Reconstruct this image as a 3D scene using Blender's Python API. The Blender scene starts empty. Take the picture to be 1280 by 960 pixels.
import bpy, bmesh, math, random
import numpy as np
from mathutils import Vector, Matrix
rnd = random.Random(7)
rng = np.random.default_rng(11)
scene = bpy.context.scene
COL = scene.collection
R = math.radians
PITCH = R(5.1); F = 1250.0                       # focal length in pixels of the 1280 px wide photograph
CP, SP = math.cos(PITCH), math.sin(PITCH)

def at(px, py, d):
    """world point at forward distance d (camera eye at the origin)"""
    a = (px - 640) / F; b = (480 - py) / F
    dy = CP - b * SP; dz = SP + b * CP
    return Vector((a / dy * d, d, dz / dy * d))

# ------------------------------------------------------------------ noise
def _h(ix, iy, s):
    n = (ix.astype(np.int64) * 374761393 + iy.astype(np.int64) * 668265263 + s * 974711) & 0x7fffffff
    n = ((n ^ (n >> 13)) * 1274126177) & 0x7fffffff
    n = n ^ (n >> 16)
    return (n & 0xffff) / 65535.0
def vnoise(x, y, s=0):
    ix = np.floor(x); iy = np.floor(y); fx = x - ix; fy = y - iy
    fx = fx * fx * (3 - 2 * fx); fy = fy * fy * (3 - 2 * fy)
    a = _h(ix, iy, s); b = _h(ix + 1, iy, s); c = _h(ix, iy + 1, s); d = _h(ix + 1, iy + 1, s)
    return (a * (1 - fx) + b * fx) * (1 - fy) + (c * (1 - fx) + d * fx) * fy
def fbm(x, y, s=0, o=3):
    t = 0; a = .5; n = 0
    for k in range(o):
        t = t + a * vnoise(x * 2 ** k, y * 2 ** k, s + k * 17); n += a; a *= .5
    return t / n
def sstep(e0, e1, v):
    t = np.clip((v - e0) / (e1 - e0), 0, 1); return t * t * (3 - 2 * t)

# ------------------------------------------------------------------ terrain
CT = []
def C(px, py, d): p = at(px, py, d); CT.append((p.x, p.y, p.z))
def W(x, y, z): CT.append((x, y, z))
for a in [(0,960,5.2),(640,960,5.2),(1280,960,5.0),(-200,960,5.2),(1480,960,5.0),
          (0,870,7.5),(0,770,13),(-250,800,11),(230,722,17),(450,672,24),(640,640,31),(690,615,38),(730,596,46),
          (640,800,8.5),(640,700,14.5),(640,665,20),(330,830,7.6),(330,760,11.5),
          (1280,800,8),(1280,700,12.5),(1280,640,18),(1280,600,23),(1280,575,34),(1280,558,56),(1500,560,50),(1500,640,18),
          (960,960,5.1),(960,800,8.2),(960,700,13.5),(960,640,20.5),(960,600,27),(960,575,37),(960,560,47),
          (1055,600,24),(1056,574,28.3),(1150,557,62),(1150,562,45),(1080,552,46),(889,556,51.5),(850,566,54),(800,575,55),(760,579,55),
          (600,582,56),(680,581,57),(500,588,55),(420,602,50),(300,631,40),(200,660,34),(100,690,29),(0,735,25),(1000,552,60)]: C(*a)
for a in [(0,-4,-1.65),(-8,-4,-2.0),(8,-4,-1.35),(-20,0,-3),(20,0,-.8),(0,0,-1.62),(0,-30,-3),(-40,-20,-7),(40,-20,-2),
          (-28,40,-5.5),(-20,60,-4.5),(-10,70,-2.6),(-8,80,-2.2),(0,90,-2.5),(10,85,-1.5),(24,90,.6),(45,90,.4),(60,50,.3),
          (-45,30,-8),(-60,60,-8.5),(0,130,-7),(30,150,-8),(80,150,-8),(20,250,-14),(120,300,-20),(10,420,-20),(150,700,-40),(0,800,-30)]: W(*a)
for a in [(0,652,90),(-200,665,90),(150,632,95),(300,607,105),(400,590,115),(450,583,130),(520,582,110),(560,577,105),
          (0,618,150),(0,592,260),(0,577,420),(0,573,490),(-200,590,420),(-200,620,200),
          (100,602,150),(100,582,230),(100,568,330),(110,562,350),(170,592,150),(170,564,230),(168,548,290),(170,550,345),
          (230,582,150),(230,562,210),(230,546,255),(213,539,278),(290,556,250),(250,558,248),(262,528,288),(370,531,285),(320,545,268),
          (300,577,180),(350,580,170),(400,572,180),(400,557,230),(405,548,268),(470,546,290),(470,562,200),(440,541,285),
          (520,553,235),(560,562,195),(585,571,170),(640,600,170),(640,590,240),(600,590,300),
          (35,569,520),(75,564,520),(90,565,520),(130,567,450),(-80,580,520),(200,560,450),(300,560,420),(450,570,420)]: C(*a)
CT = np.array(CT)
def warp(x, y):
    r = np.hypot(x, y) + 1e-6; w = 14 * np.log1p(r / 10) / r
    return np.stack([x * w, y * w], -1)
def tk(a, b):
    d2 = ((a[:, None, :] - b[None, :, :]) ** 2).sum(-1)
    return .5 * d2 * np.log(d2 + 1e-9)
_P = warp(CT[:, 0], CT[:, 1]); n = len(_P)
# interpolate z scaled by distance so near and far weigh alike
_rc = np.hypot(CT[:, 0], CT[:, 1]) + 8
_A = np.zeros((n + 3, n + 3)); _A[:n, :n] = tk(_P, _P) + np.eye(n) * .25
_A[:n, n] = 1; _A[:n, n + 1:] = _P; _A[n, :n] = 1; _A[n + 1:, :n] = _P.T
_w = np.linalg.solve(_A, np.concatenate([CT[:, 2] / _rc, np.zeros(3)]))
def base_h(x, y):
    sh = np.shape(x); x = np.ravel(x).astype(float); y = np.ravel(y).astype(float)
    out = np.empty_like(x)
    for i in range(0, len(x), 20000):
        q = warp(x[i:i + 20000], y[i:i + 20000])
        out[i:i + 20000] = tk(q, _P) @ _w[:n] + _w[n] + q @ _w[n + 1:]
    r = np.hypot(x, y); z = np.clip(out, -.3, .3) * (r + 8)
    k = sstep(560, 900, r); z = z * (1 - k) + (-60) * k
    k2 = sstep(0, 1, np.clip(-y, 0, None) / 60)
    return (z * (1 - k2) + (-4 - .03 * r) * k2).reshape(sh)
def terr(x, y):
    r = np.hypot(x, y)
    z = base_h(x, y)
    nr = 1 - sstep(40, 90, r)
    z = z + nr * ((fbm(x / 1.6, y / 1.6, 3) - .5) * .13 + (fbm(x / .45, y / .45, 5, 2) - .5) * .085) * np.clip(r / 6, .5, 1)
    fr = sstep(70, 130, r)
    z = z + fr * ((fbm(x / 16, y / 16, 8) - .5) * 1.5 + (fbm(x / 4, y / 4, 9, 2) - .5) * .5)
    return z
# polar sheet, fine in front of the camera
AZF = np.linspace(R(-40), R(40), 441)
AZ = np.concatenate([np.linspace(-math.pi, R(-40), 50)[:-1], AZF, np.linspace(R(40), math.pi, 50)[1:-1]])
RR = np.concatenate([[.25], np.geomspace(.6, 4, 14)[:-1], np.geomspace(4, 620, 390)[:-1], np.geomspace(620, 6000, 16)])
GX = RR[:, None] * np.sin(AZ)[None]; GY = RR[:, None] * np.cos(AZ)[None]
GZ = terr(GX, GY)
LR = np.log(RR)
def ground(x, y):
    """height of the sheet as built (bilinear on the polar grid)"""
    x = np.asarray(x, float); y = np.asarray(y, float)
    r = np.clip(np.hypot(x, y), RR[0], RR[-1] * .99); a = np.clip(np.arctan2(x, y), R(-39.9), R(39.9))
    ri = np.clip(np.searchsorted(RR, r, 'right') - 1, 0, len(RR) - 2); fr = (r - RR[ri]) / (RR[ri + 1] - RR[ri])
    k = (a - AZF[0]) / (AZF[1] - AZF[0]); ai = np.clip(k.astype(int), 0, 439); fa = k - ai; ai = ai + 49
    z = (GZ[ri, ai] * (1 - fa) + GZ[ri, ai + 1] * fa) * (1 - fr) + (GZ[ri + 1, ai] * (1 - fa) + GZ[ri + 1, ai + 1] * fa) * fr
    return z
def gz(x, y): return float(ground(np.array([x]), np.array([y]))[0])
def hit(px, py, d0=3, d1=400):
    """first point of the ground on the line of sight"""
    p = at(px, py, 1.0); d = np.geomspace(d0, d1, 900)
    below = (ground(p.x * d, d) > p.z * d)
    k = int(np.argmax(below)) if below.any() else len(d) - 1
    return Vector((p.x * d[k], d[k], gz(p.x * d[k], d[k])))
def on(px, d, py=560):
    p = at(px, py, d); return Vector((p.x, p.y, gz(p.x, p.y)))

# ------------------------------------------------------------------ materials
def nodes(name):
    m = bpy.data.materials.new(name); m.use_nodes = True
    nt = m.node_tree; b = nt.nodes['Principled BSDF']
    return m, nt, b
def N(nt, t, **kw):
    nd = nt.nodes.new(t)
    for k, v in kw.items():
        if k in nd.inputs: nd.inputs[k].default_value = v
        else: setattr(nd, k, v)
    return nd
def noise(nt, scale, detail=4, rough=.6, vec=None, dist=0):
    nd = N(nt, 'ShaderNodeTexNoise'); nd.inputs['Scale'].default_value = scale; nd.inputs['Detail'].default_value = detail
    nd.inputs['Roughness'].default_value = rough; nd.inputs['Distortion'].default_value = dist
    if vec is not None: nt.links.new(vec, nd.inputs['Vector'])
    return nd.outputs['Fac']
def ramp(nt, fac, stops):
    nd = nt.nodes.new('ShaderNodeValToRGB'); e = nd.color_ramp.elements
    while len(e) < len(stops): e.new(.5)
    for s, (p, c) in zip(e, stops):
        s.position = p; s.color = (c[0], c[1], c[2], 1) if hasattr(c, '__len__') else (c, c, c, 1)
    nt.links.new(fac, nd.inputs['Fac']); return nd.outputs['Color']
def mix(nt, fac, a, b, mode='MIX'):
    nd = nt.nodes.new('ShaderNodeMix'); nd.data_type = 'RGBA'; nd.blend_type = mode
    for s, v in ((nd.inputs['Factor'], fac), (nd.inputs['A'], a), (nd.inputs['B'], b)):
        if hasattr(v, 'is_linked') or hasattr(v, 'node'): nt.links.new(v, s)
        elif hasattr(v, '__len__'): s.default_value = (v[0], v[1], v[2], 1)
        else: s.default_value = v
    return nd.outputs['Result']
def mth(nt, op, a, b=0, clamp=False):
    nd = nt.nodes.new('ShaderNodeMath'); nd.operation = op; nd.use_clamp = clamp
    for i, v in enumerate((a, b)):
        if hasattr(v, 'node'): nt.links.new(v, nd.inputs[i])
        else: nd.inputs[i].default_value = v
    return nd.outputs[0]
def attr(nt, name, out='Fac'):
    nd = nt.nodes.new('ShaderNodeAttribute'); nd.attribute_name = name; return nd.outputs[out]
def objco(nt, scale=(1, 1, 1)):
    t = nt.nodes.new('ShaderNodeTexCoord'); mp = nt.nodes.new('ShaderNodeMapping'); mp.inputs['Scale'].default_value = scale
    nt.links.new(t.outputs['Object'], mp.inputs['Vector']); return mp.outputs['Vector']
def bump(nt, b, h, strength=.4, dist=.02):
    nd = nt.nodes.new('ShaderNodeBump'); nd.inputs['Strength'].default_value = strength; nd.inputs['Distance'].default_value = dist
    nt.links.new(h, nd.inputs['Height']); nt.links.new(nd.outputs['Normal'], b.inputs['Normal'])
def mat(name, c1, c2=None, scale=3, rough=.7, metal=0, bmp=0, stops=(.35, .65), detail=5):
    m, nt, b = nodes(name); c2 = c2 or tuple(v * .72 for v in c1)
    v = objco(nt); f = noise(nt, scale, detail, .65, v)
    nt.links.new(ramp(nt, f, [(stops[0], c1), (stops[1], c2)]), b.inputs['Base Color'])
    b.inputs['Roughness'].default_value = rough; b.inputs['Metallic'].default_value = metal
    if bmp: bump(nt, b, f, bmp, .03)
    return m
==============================
**Written request**:
Copy exactly the lines that run from the first line of the data to the line containing "return Vector((a /", please, with both ends included and nothing else.

**Written reply**:
Reconstruct this image as a 3D scene using Blender's Python API. The Blender scene starts empty. Take the picture to be 1280 by 960 pixels.
import bpy, bmesh, math, random
import numpy as np
from mathutils import Vector, Matrix
rnd = random.Random(7)
rng = np.random.default_rng(11)
scene = bpy.context.scene
COL = scene.collection
R = math.radians
PITCH = R(5.1); F = 1250.0                       # focal length in pixels of the 1280 px wide photograph
CP, SP = math.cos(PITCH), math.sin(PITCH)

def at(px, py, d):
    """world point at forward distance d (camera eye at the origin)"""
    a = (px - 640) / F; b = (480 - py) / F
    dy = CP - b * SP; dz = SP + b * CP
    return Vector((a / dy * d, d, dz / dy * d))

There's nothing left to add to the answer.